項目 | メリット | デメリット/注意点 | 対策/考慮点 |
---|---|---|---|
リスク管理 | 段階的移行、収益安定化 | 初期投資、成果の不確実性 | 小規模スタート、KPI設定 |
ノウハウ蓄積 | 直請けスキル向上、社内教育 | 既存業務とのリソース競合 | 専任化、外部研修活用 |
組織文化 | チャレンジ精神醸成、成功体験共有 | 既存部門との軋轢の可能性 | ビジョン共有、透明化 |
収益性 | 高利益率案件へのアクセス | 案件獲得の不安定さ | ターゲット明確化、営業戦略 |
●エージェントや業界マッチングサービスの活用
自社の営業力に不安がある場合、外部のエージェントや業界特化マッチングサービスを活用するのも現実的です。営業代行や案件紹介を受けることで、効率よく直請け案件を獲得できます。手数料や依存リスクもありますが、初期段階で新たな市場やターゲット層へのアクセス手段として有効です。

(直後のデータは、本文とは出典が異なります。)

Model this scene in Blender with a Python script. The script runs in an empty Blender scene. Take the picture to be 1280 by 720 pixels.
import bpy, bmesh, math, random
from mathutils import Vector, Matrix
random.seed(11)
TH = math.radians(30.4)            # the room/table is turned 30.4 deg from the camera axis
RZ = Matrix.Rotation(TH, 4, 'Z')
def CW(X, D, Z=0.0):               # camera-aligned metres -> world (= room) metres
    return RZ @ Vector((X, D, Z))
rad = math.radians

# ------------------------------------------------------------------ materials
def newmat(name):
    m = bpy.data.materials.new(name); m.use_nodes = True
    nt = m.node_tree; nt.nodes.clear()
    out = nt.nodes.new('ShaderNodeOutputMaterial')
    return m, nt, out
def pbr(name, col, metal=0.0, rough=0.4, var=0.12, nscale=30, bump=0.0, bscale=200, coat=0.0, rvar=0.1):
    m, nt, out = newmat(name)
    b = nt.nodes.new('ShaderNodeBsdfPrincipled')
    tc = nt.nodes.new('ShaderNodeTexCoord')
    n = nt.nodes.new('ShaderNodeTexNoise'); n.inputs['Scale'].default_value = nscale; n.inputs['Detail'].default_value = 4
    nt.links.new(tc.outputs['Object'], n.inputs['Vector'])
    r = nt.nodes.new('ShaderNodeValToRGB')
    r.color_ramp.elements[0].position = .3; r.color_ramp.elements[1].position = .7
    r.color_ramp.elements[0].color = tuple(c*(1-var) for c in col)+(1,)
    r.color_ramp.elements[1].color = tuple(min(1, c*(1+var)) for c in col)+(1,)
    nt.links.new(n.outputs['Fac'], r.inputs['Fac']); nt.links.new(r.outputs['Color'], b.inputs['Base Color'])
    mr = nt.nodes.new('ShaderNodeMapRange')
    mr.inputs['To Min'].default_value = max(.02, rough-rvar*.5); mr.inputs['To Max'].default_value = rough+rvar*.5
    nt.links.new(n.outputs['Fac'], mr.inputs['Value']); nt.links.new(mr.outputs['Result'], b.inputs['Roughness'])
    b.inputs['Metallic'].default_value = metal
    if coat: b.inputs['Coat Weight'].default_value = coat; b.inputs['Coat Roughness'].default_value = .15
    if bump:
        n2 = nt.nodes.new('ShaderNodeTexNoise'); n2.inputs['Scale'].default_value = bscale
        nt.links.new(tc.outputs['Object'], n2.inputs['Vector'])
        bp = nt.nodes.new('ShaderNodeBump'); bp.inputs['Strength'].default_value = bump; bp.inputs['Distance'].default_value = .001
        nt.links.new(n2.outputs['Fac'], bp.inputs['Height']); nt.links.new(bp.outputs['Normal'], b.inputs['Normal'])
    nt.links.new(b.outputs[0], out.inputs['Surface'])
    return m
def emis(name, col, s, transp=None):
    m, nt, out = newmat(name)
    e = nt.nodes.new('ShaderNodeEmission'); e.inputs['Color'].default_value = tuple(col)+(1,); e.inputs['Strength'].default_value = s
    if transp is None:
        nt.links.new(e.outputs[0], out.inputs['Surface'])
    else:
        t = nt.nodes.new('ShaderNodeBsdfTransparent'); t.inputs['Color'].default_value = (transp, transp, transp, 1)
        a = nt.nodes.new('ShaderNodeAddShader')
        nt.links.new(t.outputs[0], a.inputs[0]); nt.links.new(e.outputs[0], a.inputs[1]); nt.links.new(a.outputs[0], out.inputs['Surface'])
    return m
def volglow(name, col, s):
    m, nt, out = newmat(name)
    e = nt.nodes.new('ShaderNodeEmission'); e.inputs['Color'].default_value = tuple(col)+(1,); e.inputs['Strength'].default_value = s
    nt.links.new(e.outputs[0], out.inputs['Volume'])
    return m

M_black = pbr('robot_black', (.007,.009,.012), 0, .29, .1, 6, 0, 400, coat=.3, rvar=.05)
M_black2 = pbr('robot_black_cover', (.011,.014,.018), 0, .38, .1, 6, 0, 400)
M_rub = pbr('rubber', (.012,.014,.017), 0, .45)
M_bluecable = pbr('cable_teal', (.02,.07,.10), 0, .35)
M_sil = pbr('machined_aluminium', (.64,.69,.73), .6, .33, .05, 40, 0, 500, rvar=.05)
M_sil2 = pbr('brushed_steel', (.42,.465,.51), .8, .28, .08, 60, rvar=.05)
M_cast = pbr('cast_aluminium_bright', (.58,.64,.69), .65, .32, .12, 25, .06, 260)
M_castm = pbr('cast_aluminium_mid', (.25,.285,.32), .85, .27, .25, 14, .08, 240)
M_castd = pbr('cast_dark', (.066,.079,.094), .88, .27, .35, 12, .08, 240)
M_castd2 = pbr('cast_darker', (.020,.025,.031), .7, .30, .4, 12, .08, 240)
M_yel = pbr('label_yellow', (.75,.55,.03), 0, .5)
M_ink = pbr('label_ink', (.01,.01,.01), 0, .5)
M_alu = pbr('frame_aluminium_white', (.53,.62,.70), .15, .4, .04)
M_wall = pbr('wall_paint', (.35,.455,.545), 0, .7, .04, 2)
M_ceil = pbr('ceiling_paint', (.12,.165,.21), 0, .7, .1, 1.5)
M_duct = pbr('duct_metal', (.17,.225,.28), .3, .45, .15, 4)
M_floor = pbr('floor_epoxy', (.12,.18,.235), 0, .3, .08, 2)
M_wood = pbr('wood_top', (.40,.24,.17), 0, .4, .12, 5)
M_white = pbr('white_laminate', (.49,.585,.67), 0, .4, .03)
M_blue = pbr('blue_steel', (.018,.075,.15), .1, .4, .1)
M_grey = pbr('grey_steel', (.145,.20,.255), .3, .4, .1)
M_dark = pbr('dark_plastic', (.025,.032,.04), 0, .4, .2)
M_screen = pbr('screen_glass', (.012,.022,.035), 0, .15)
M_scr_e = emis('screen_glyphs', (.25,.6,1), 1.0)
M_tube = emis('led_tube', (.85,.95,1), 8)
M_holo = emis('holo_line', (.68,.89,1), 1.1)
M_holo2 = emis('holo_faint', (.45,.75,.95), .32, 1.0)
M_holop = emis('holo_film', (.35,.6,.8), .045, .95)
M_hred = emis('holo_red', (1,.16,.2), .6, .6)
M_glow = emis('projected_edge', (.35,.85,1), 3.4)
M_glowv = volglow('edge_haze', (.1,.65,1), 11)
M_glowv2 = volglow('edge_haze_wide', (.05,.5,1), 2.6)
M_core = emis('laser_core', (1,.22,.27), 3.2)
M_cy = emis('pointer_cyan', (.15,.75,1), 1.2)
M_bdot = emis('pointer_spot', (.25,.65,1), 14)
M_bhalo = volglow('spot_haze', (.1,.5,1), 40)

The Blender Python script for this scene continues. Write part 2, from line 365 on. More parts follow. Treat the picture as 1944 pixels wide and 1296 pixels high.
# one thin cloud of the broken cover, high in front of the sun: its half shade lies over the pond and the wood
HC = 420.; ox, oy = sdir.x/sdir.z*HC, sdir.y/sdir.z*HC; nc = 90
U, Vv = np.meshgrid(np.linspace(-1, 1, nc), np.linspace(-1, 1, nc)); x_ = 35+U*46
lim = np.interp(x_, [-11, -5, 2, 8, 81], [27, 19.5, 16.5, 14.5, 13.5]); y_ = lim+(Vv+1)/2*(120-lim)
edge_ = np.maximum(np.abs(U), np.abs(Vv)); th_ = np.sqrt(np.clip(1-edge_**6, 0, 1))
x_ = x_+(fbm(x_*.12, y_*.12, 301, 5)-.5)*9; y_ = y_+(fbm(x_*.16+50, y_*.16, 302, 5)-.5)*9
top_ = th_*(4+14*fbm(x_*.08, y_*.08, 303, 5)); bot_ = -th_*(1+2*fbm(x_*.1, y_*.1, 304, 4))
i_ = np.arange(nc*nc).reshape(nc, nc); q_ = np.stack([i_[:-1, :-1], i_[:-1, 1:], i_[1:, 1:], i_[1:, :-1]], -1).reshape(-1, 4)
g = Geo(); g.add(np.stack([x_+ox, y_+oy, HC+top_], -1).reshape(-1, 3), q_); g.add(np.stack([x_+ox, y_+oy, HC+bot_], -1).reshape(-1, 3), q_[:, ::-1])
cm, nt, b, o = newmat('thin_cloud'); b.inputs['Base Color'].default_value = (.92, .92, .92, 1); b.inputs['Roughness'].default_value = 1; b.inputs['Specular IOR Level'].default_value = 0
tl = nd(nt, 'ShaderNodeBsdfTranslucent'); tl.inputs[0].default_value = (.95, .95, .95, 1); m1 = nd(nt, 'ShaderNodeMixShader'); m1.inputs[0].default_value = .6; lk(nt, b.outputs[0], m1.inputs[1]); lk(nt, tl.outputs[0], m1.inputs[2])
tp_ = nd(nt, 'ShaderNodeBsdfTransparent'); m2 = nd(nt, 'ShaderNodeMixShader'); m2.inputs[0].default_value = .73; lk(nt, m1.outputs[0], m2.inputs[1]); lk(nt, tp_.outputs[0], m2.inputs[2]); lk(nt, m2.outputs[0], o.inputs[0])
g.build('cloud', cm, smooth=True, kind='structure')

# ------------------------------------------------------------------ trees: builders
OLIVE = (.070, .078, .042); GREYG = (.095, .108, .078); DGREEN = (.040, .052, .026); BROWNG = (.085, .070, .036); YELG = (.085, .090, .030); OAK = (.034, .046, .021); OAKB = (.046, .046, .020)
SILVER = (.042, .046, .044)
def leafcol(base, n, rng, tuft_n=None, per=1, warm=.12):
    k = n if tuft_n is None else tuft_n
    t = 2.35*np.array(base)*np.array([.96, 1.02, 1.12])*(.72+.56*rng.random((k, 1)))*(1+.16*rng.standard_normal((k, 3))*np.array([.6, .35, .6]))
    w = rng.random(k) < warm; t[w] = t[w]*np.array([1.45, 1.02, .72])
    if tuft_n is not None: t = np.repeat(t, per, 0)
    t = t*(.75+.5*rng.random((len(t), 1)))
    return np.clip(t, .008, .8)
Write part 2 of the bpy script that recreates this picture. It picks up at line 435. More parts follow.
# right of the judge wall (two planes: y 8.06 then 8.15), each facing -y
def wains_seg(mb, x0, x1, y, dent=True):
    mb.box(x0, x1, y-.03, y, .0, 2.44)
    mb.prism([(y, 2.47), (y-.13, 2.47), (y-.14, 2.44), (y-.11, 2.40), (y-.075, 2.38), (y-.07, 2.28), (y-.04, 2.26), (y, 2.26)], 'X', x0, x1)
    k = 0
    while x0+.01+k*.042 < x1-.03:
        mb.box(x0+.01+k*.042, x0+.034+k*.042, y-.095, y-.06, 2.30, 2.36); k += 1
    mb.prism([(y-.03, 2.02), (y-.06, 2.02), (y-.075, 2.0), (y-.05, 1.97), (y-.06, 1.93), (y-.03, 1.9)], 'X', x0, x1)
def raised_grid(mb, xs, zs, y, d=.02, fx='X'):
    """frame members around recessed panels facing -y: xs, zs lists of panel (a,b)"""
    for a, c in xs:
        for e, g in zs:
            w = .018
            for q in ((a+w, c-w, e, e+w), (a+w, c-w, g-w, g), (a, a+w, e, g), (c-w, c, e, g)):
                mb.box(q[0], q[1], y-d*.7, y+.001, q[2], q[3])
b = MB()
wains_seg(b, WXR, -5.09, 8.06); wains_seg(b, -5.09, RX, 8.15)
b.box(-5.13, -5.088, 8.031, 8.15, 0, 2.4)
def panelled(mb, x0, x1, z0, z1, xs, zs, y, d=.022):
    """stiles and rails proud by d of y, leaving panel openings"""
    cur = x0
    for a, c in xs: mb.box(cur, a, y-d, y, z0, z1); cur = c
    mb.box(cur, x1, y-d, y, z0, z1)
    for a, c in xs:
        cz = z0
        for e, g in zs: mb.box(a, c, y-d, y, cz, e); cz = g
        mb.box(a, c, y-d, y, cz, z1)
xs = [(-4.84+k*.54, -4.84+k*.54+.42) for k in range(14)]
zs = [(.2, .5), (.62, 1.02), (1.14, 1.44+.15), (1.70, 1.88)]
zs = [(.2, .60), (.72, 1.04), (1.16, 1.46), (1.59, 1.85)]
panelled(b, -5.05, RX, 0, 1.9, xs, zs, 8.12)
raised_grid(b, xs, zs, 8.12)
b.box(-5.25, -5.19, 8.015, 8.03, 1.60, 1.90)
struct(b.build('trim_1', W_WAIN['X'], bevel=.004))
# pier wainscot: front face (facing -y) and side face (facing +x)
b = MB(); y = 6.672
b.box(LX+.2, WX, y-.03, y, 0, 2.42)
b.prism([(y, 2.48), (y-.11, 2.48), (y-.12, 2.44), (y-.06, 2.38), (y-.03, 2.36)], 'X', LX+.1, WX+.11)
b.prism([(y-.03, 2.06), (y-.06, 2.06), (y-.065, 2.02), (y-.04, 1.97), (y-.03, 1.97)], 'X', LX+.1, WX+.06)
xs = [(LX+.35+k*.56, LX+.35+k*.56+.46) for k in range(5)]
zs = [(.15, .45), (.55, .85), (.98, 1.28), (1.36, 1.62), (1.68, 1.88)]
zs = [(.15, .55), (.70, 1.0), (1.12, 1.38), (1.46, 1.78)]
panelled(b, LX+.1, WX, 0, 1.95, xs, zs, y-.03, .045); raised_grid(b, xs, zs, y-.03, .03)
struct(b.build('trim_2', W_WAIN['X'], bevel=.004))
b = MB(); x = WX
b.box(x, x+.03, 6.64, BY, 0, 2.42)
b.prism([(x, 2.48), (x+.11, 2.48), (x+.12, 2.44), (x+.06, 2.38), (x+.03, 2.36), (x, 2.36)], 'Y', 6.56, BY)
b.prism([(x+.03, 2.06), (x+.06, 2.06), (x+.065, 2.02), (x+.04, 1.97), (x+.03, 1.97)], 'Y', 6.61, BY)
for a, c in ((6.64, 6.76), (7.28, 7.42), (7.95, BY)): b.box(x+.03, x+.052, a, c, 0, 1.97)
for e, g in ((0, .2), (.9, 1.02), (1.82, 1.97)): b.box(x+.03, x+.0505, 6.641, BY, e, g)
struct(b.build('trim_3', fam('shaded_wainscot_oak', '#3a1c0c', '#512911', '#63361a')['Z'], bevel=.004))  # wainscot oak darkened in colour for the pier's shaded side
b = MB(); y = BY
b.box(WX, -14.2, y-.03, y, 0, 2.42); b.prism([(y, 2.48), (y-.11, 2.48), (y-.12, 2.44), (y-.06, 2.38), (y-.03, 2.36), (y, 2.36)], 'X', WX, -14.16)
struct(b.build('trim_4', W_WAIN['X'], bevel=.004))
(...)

サービスタイプ | 主なメリット | 主なデメリット/注意点 | 重要チェック項目 |
---|---|---|---|
営業エージェント | 案件紹介、営業代行、高単価案件 | 手数料、依存リスク | 得意業界、実績、手数料率 |
業界マッチングサービス | 幅広い接点、効率的リード獲得 | 成約保証なし、成果まで時間 | 登録企業数、機能、信頼性 |
案件獲得の経験を積み重ね、自社の営業・マーケティング力を並行して強化していくことで、長期的には自立した新規開拓体制を目指すのが理想的です。
●得意領域の特化サービス化
幅広い開発案件を受けるよりも、自社の強みや経験を活かした特化サービスを打ち出すことで、価格競争を回避し、高付加価値なビジネスに成長できます。たとえば、特定の業界・技術・課題解決に絞った「専門パートナー」としてのブランディングが有効です。
過去の実績やエンジニアのスキルを分析し、「この分野ならこの会社」と指名される存在を目指しましょう。得意領域のソリューションをサービスメニューとしてパッケージ化し、Webサイトや営業資料もそれに合わせて再構成することで、引き合いが大きく変わってきます。
自立した受託企業へ向けて
下請け構造から脱却するには、いきなり大手と肩を並べる必要はありません。自社に合った「小さな一歩」から始めることが重要です。まずは市場調査や自社の強みの洗い出し、案件ポートフォリオの見直しなど、現状分析からスタートしましょう。